Each record is to be transcribed exactly.

▬▬▬▬▬▬

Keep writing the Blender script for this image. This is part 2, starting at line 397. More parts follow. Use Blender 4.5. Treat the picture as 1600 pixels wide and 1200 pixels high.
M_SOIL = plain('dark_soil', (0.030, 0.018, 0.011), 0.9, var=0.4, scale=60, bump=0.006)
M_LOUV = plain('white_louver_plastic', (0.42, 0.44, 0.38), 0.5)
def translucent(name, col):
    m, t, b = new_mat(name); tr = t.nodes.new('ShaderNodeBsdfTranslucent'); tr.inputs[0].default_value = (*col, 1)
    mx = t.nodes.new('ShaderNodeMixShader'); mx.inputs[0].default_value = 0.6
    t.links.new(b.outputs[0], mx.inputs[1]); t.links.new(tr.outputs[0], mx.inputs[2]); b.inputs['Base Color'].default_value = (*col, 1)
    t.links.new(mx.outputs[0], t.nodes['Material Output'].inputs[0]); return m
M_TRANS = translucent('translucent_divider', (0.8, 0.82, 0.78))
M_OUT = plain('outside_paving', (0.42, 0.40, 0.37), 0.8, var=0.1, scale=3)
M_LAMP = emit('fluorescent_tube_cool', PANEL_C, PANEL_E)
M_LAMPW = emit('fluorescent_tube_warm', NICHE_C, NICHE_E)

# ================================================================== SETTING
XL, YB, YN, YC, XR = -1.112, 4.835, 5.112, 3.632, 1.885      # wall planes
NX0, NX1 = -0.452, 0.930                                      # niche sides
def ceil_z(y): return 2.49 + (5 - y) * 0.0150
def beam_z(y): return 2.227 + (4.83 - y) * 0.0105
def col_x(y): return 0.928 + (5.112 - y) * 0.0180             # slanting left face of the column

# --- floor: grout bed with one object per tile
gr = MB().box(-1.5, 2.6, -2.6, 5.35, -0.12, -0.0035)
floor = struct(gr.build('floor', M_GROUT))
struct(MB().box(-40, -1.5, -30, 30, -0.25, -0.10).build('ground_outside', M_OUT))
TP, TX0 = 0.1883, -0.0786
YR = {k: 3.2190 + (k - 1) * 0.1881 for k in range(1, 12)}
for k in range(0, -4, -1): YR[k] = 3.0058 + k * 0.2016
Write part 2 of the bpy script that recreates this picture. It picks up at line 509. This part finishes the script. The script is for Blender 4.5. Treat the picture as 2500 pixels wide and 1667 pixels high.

▬▬▬▬▬▬

- Exercise output -
Keep writing the Blender script for this image. This is part 2, starting at line 397. More parts follow. Use Blender 4.5. Treat the picture as 1600 pixels wide and 1200 pixels high.
M_SOIL = plain('dark_soil', (0.030, 0.018, 0.011), 0.9, var=0.4, scale=60, bump=0.006)
M_LOUV = plain('white_louver_plastic', (0.42, 0.44, 0.38), 0.5)
def translucent(name, col):
    m, t, b = new_mat(name); tr = t.nodes.new('ShaderNodeBsdfTranslucent'); tr.inputs[0].default_value = (*col, 1)
    mx = t.nodes.new('ShaderNodeMixShader'); mx.inputs[0].default_value = 0.6
    t.links.new(b.outputs[0], mx.inputs[1]); t.links.new(tr.outputs[0], mx.inputs[2]); b.inputs['Base Color'].default_value = (*col, 1)
    t.links.new(mx.outputs[0], t.nodes['Material Output'].inputs[0]); return m
M_TRANS = translucent('translucent_divider', (0.8, 0.82, 0.78))
M_OUT = plain('outside_paving', (0.42, 0.40, 0.37), 0.8, var=0.1, scale=3)
M_LAMP = emit('fluorescent_tube_cool', PANEL_C, PANEL_E)
M_LAMPW = emit('fluorescent_tube_warm', NICHE_C, NICHE_E)

# ================================================================== SETTING
XL, YB, YN, YC, XR = -1.112, 4.835, 5.112, 3.632, 1.885      # wall planes
NX0, NX1 = -0.452, 0.930                                      # niche sides
def ceil_z(y): return 2.49 + (5 - y) * 0.0150
def beam_z(y): return 2.227 + (4.83 - y) * 0.0105
def col_x(y): return 0.928 + (5.112 - y) * 0.0180             # slanting left face of the column

# --- floor: grout bed with one object per tile
gr = MB().box(-1.5, 2.6, -2.6, 5.35, -0.12, -0.0035)
floor = struct(gr.build('floor', M_GROUT))
struct(MB().box(-40, -1.5, -30, 30, -0.25, -0.10).build('ground_outside', M_OUT))
TP, TX0 = 0.1883, -0.0786
YR = {k: 3.2190 + (k - 1) * 0.1881 for k in range(1, 12)}
for k in range(0, -4, -1): YR[k] = 3.0058 + k * 0.2016
Write part 2 of the bpy script that recreates this picture. It picks up at line 509. This part finishes the script. The script is for Blender 4.5. Treat the picture as 2500 pixels wide and 1667 pixels high.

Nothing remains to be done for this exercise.